Но «правда о человеке» очень часто оборачивается ложью и в его собственных устах; по-настоящему предсказать собственное поведение порой так же невозможно, как и поведение другого человека. Никто не знает, как развернется диалогическое раскрытие даже его собственной личности. Причем иногда оно может привести как раз к его полной предсказуемости, даже к утрате «человека в человеке». Как писал Кьеркегор: «Худшая из опасностей - потеря своего Я - может пройти у нас совершенно незамеченной, как если бы ничего не случилось. Ничто не вызывает меньше шума - никакая другая потеря - ноги, состояния, женщины и тому подобного - не замечается столь мало».
Человек больше всего боится своей предсказуемости, он справедливо видит в ней свой приговор. Предсказуемый человек неинтересен и скучен. Очень трудно, кто-то даже скажет, невозможно, сделать сюприз Богу, но когда человек неожиданно для самого себя совершает достойный поступок – это сюприз не только для него, но, может быть, также и для Бога.
Михаил Булгаков остроумно заметил, что человек не просто смертен, а внезапно смертен. По-видимому, разновидностью внезапной смертности является готовность внезапно рисковать своей жизнью.
Только что Йегуда, полный радости от удачно выполненной миссии, возвращался на родину, и вот в следующую минуту решает остаться в рабстве, чтобы избавить от него своего брата.

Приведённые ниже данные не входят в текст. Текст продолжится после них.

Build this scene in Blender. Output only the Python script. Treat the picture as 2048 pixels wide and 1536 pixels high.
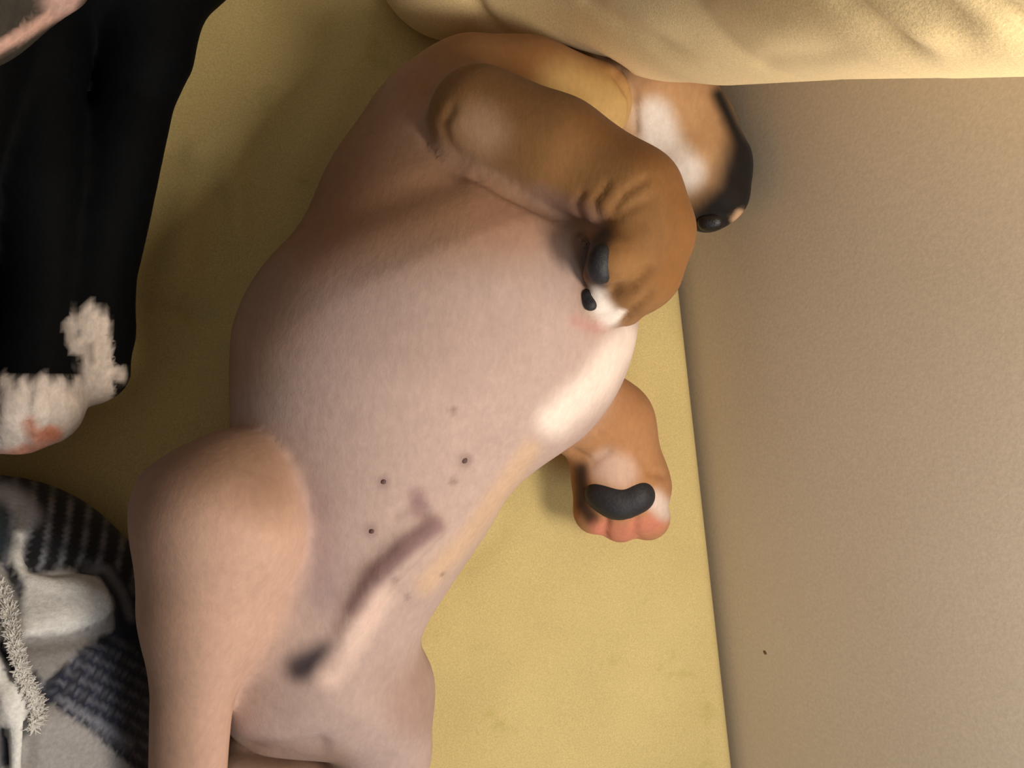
import bpy, math, random
import numpy as np
from mathutils import Vector, Matrix

for o in list(bpy.data.objects):
    bpy.data.objects.remove(o)
S = bpy.context.scene
COL = S.collection

# ------------------------------------------------------------------ camera
Z0 = 0.30                      # height of the mattress top above the floor
CH = 0.55                      # camera above the mattress
TILT = math.radians(20)        # looks down and a little towards the wall
FOV = math.radians(66)
F = 1024 / math.tan(FOV / 2)
CAM = np.array([-CH * math.tan(TILT), 0.0, Z0 + CH])
RGT = np.array([math.cos(TILT), 0.0, math.sin(TILT)])
UPV = np.array([0.0, 1.0, 0.0])
FWD = np.array([math.sin(TILT), 0.0, -math.cos(TILT)])
cam = bpy.data.cameras.new('camera')
cam.sensor_width = 36
cam.angle = FOV
cam.clip_start = 0.02
camo = bpy.data.objects.new('camera', cam)
COL.objects.link(camo)
camo.location = CAM
camo.rotation_euler = (0, -TILT, 0)
S.camera = camo

# ------------------------------------------------------------------ world, lamps, exposure
S.view_settings.view_transform = 'Standard'
S.view_settings.look = 'None'
S.view_settings.gamma = 1
S.view_settings.exposure = 0.0
S.view_settings.use_curve_mapping = False
w = bpy.data.worlds.new('room_light')
S.world = w
w.use_nodes = True
w.node_tree.nodes['Background'].inputs[0].default_value = (1.0, 0.89, 0.78, 1)
w.node_tree.nodes['Background'].inputs[1].default_value = 0.23


def area(name, loc, aim, size, size_y, power, colour):
    l = bpy.data.lights.new(name, 'AREA')
    l.shape = 'RECTANGLE'
    l.size, l.size_y = size, size_y
    l.energy = power
    l.color = colour
    o = bpy.data.objects.new(name, l)
    COL.objects.link(o)
    o.location = loc
    o.rotation_euler = (Vector(aim) - Vector(loc)).to_track_quat('-Z', 'Y').to_euler()
    return o


# daylight from a window high up, off to the foot end, beside the wall
area('window_daylight', (0.12, -0.62, Z0 + 0.60), (-0.02, 0.1, Z0 + .05), 0.24, 0.3, 1.7, (0.88, 0.95, 1.0))
# warm bedside lamp above the wall side
area('bedside_lamp', (0.13, -0.14, Z0 + 0.56), (-0.12, 0.05, Z0 + .04), 0.14, 0.18, 2.2, (1.0, 0.90, 0.77))


# ------------------------------------------------------------------ helpers
def srgb(r, g, b):
    c = np.array([r, g, b], float) / 255.0
    return tuple(np.where(c <= 0.04045, c / 12.92, ((c + 0.055) / 1.055) ** 2.4))


def at(px, py, h):
    """point at height h above the mattress that lies on the sight line of a photo pixel"""
    d = RGT * ((px - 1024) / F) + UPV * ((768 - py) / F) + FWD
    t = (CAM[2] - (Z0 + h)) / (-d[2])
    return CAM + d * t


def depth(p):
    return float(np.dot(np.asarray(p) - CAM, FWD))


def metres(px, py, h, r):
    return r * depth(at(px, py, h)) / F


def proj(P):
    q = P - CAM
    z = np.maximum(q @ FWD, 1e-4)
    return 1024 + F * (q @ RGT) / z, 768 - F * (q @ UPV) / z


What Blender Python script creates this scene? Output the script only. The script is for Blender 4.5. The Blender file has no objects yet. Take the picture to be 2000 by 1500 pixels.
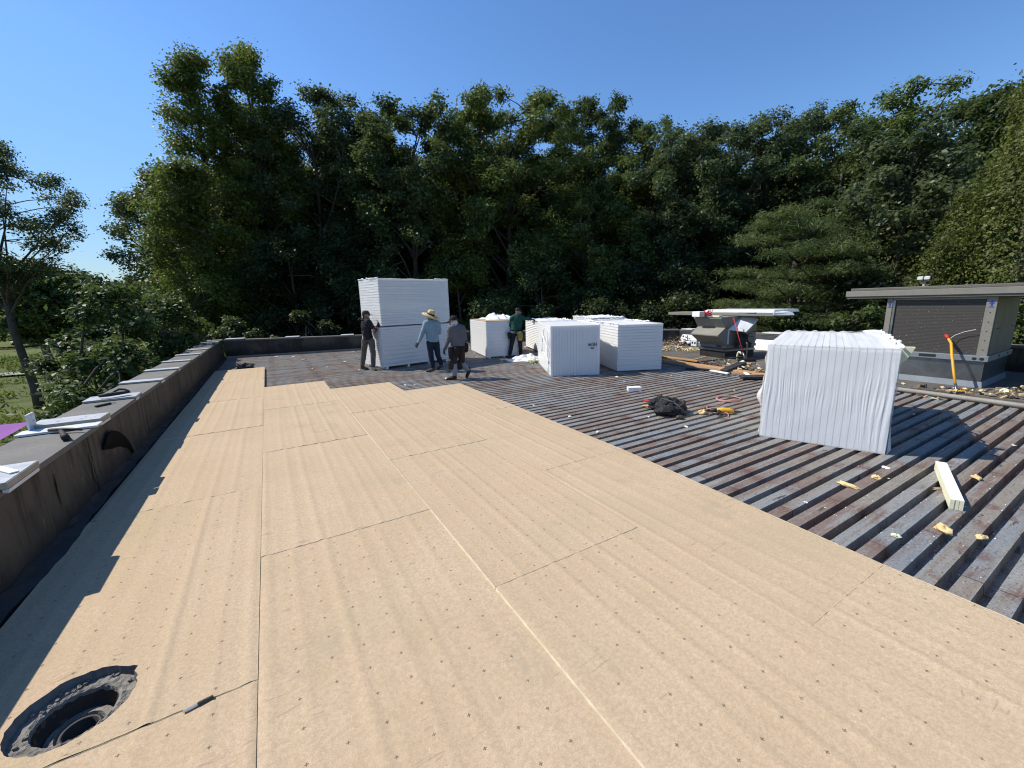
import bpy, bmesh, math, random
import numpy as np
from mathutils import Vector, Matrix

R = math.radians
sc = bpy.context.scene
col = sc.collection

# ------------------------------------------------------------------ camera
cd = bpy.data.cameras.new('camera')
cam = bpy.data.objects.new('camera', cd)
col.objects.link(cam)
cd.sensor_width = 36.0
cd.lens = 36.0 * 792.77 / 2000.0
cd.clip_start = 0.05
cd.clip_end = 3000
_f = Vector((0.49828326, 0.84493308, -0.19442706))
_r = Vector((0.85851009, -0.51216147, -0.02551576))
_u = Vector((0.12113716, 0.15420352, 0.98058506))
_m = Matrix((_r, _u, -_f)).transposed().to_4x4()
_m.translation = Vector((0, 0, 1.749))
cam.matrix_world = _m
sc.camera = cam

# ------------------------------------------------------------------ sky, sun, exposure
SUN = Vector((-0.62, 0.60, 1.0)).normalized()
elev = math.asin(SUN.z)
azim = math.atan2(SUN.x, SUN.y)
world = bpy.data.worlds.new('World')
sc.world = world
world.use_nodes = True
wn = world.node_tree
sky = wn.nodes.new('ShaderNodeTexSky')
sky.sky_type = 'NISHITA'
sky.sun_disc = False
sky.sun_elevation = elev
sky.sun_rotation = azim
sky.air_density = 1.0
sky.dust_density = 0.1
sky.altitude = 600
sky.ozone_density = 3.0
bg = wn.nodes['Background']
bg.inputs['Strength'].default_value = 0.15
hsv = wn.nodes.new('ShaderNodeHueSaturation')
hsv.inputs['Saturation'].default_value = 1.16
hsv.inputs['Hue'].default_value = 0.503
wn.links.new(sky.outputs[0], hsv.inputs['Color'])
# the bright band near the horizon is rolled off, evenly all round
bw = wn.nodes.new('ShaderNodeRGBToBW'); wn.links.new(hsv.outputs[0], bw.inputs[0])
def _m(op, a, b):
    n_ = wn.nodes.new('ShaderNodeMath'); n_.operation = op
    for i_, v_ in enumerate((a, b)):
        if isinstance(v_, float): n_.inputs[i_].default_value = v_
        else: wn.links.new(v_, n_.inputs[i_])
    return n_.outputs[0]
roll = _m('DIVIDE', 1.0, _m('ADD', 1.0, _m('MULTIPLY', _m('MAXIMUM', _m('SUBTRACT', bw.outputs[0], 2.6), 0.0), 0.20)))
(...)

Человечество долго шло к осознанию той открывшейся на Синае истине, что высшей ценностью эмпирического мира является человеческая жизнь, которую никто не смеет разрушать во имя каких-то отвлеченных идолов и идеалов.
Человеческая жизнь – это высшая ценность. И все же идеалы, ради которых человек проявляет внезапную готовность погибнуть, совершенно необходимы ему для повседневной жизни.
В самом деле, о том, что жизнь является высшей ценностью, знает любое животное, ставящее самосохранение превыше любых других своих задач.
Животное боится смерти, оно пытается избежать ее ничуть не меньше человека. Козлы спускаются с гор за сутки до землетрясения (говорят, что какой-то израильянин запатентовал датчики, пометив которыми этих козлов, можно наблюдать их миграцию и тем самым предсказывать сейсмические явления). А муха? Как ей нужно ценить собственную жизнь, чтобы выработать такую стремительную реакцию на самую отдаленную угрозу!
Но человеческое существование имеет дополнительное измерение, в котором человек возвышается над страхом смерти – измерение смысловое. Действительно, отсутствие смысла вынуждает человека отказываться от жизни, толкает его на самоубийство. Наличие смысла (во всяком случае при известных обстоятельствах) толкает его на жертвенную смерть.
Всевышний нуждается в дерзновенных людских порывах, ждет «импульсов снизу», как сказано (в «Песикта де раби Кахана»): «Всякий раз, когда праведники исполняют волю Бога, они прибавляют силу Его могуществу». Но и тот, кто просто живет вопреки смысловому дефициту, кто обнаруживает мужество быть, хотя его существование и не обеспечено охранной грамотой традиционной религии, делает Богу сюрприз. Как сказал один агностик: «Жизнь - это мудрая капитуляция перед тем, что выше человеческого разумения».